--- What is asked ---
Skip all pictures. Write out the data below from its first line through the line that contains "return tag(o, label, 'timber')".

START

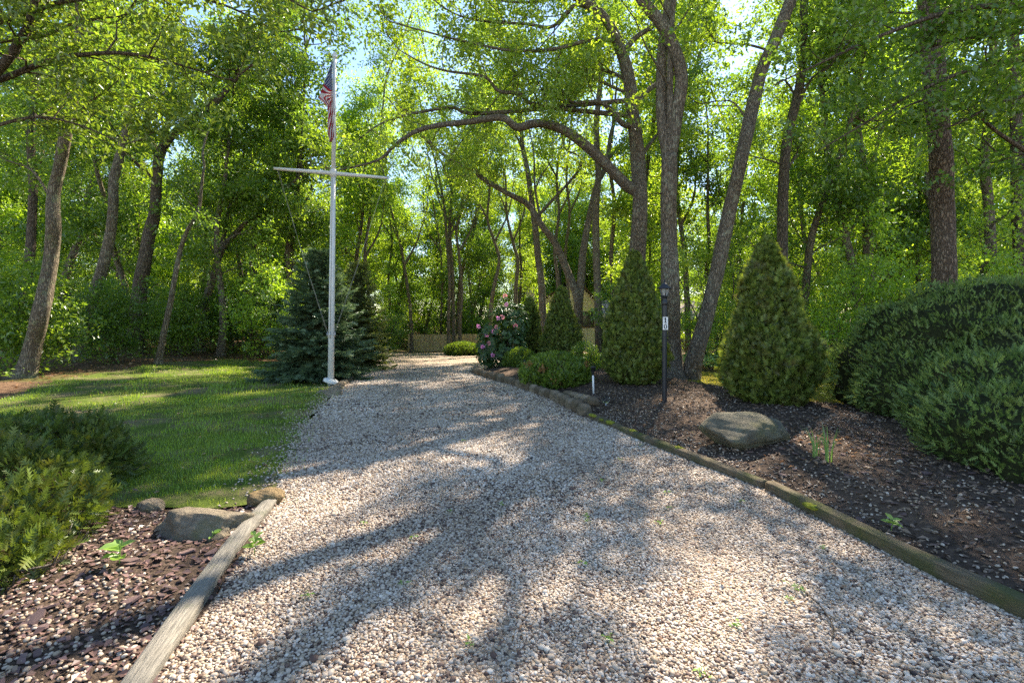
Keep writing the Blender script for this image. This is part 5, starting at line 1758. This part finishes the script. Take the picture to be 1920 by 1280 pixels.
# ------------------------------------------------------------------ timbers, edging, stones
def timber(name, label, a, b, w, h, z0, mat, seed, bend=0.0, nz=30):
    rng = np.random.default_rng(seed)
    a, b = np.array(a, float), np.array(b, float)
    L = np.linalg.norm(b - a)
    th = math.atan2(b[1] - a[1], b[0] - a[0]) - pi / 2
    root_loc = ((a + b) / 2).tolist()
    ss = np.linspace(-L / 2, L / 2, nz)
    k = 16
    an = np.linspace(0, 2 * pi, k, endpoint=False)
    ca, sa = np.cos(an), np.sin(an)
    cs = np.stack([np.sign(ca) * np.abs(ca) ** 0.55 * w / 2, np.sign(sa) * np.abs(sa) ** 0.55 * h / 2], 1)
    V = []
    ph = rng.uniform(0, 6.28, 8)
    for s in ss:
        j = 1 + 0.05 * np.sin(an * 5 + ph[0]) + 0.035 * np.sin(an * 9 + s * 0.8 + ph[1]) + 0.03 * np.sin(s * 6 + an * 2 + ph[2])
        c = cs * j[:, None]
        V.append(np.stack([c[:, 0] + bend * (1 - (2 * s / L) ** 2) + 0.008 * sin(s * 3.1 + ph[3]), np.full(k, s), c[:, 1] + h / 2 + 0.006 * sin(s * 2.3 + ph[4])], 1))
    V = np.array(V).reshape(-1, 3)
    i = np.arange(nz - 1)[:, None] * k
    j = np.arange(k)[None]
    F = np.stack([i + j, i + (j + 1) % k, i + k + (j + 1) % k, i + k + j], -1).reshape(-1, 4)
    n0 = len(V)
    V = np.vstack([V, V[:k].mean(0), V[-k:].mean(0)])
    jj = np.arange(k)
    F2 = np.stack([np.full(k, n0), (jj + 1) % k, jj], 1)
    F3 = np.stack([np.full(k, n0 + 1), n0 - k + jj, n0 - k + (jj + 1) % k], 1)
    o = MB().add(V, [F, F2, F3]).build(name, M[mat], None, (*root_loc, z0))
    o.rotation_euler = (0, 0, th)
    return tag(o, label, 'timber')


timber('landscape_timber', 'weathered grey timber edging the left side of the driveway', (-2.06, 4.12), (-1.42, 1.45), 0.118, 0.085, -0.01, 'timber_grey', 3, 0.05, 40)
t1 = timber('landscape_timber', 'mossy brown timber running from the block edging', (1.23, 7.72), (2.36, 4.50), 0.11, 0.10, -0.01, 'timber_moss', 5, 0.04, 40)
t2 = timber('landscape_timber', 'dark mossy timber in the lower right corner', (2.37, 4.44), (3.02, 1.35), 0.12, 0.115, -0.015, 'timber_moss', 6, 0.02, 40)
rr_ = np.random.default_rng(461)
mv, mf = ico(2)
for t_, n_ in ((t1, 9), (t2, 4)):
    for k in range(n_):
        s = rr_.uniform(0.025, 0.06)
        o = MB().add(mv * (1 + 0.2 * rr_.normal(size=(len(mv), 1)).clip(-1, 1)) * np.array([s, s * 1.7, s * 0.45]), mf).build('moss_clump', M['moss'], t_)
        o.location = (0.04 + rr_.normal(0, .02), -1.6 + 3.0 * rr_.random() ** 1.5 if t_ is t1 else rr_.uniform(-1.2, 1.2), 0.088)

ed = empty('block_edging', (0.3, 10.9, float(gz(0.3, 10.9))), 0, 'curved brown scalloped block edging along the right of the driveway', 'edging')
epts = smooth_line([(-1.10, 15.6), (-1.02, 14.9), (-0.30, 12.6), (0.29, 10.9), (0.74, 9.67), (1.05, 8.6), (1.24, 7.9)], 30)
ev, ef = ico(2)
em = np.sign(ev) * np.abs(ev) ** 0.75
em = em / np.abs(em).max()
rr_ = np.random.default_rng(463)
emesh = []
for q in range(5):
    j = 1 + 0.05 * rr_.normal(size=(len(em), 1)).clip(-1.5, 1.5)
    me = MB().add(em * j * np.array([0.130, 0.105, 0.125]), ef).mesh('block')
    me.materials.append(M['edging'])
    emesh.append(me)
for k, (a, b) in enumerate(epts):
    o = bpy.data.objects.new('block', emesh[k % 5])
    col.objects.link(o)
    o.parent = ed
    nx_ = epts[min(k + 1, len(epts) - 1)] - epts[max(k - 1, 0)]
    o.location = (a - 0.36, b - 10.9, float(gz(a, b)) - float(gz(0.3, 10.9)) + 0.085 + rr_.normal(0, .01))
    sc_ = rr_.uniform(0.9, 1.08)
    o.scale = (sc_ * 0.93, sc_, sc_ * rr_.uniform(0.85, 1.15))
    o.rotation_euler = (rr_.normal(0, .04), rr_.normal(0, .04), math.atan2(nx_[1], nx_[0]) + rr_.normal(0, .06))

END

--- Finished answer ---
Keep writing the Blender script for this image. This is part 5, starting at line 1758. This part finishes the script. Take the picture to be 1920 by 1280 pixels.
# ------------------------------------------------------------------ timbers, edging, stones
def timber(name, label, a, b, w, h, z0, mat, seed, bend=0.0, nz=30):
    rng = np.random.default_rng(seed)
    a, b = np.array(a, float), np.array(b, float)
    L = np.linalg.norm(b - a)
    th = math.atan2(b[1] - a[1], b[0] - a[0]) - pi / 2
    root_loc = ((a + b) / 2).tolist()
    ss = np.linspace(-L / 2, L / 2, nz)
    k = 16
    an = np.linspace(0, 2 * pi, k, endpoint=False)
    ca, sa = np.cos(an), np.sin(an)
    cs = np.stack([np.sign(ca) * np.abs(ca) ** 0.55 * w / 2, np.sign(sa) * np.abs(sa) ** 0.55 * h / 2], 1)
    V = []
    ph = rng.uniform(0, 6.28, 8)
    for s in ss:
        j = 1 + 0.05 * np.sin(an * 5 + ph[0]) + 0.035 * np.sin(an * 9 + s * 0.8 + ph[1]) + 0.03 * np.sin(s * 6 + an * 2 + ph[2])
        c = cs * j[:, None]
        V.append(np.stack([c[:, 0] + bend * (1 - (2 * s / L) ** 2) + 0.008 * sin(s * 3.1 + ph[3]), np.full(k, s), c[:, 1] + h / 2 + 0.006 * sin(s * 2.3 + ph[4])], 1))
    V = np.array(V).reshape(-1, 3)
    i = np.arange(nz - 1)[:, None] * k
    j = np.arange(k)[None]
    F = np.stack([i + j, i + (j + 1) % k, i + k + (j + 1) % k, i + k + j], -1).reshape(-1, 4)
    n0 = len(V)
    V = np.vstack([V, V[:k].mean(0), V[-k:].mean(0)])
    jj = np.arange(k)
    F2 = np.stack([np.full(k, n0), (jj + 1) % k, jj], 1)
    F3 = np.stack([np.full(k, n0 + 1), n0 - k + jj, n0 - k + (jj + 1) % k], 1)
    o = MB().add(V, [F, F2, F3]).build(name, M[mat], None, (*root_loc, z0))
    o.rotation_euler = (0, 0, th)
    return tag(o, label, 'timber')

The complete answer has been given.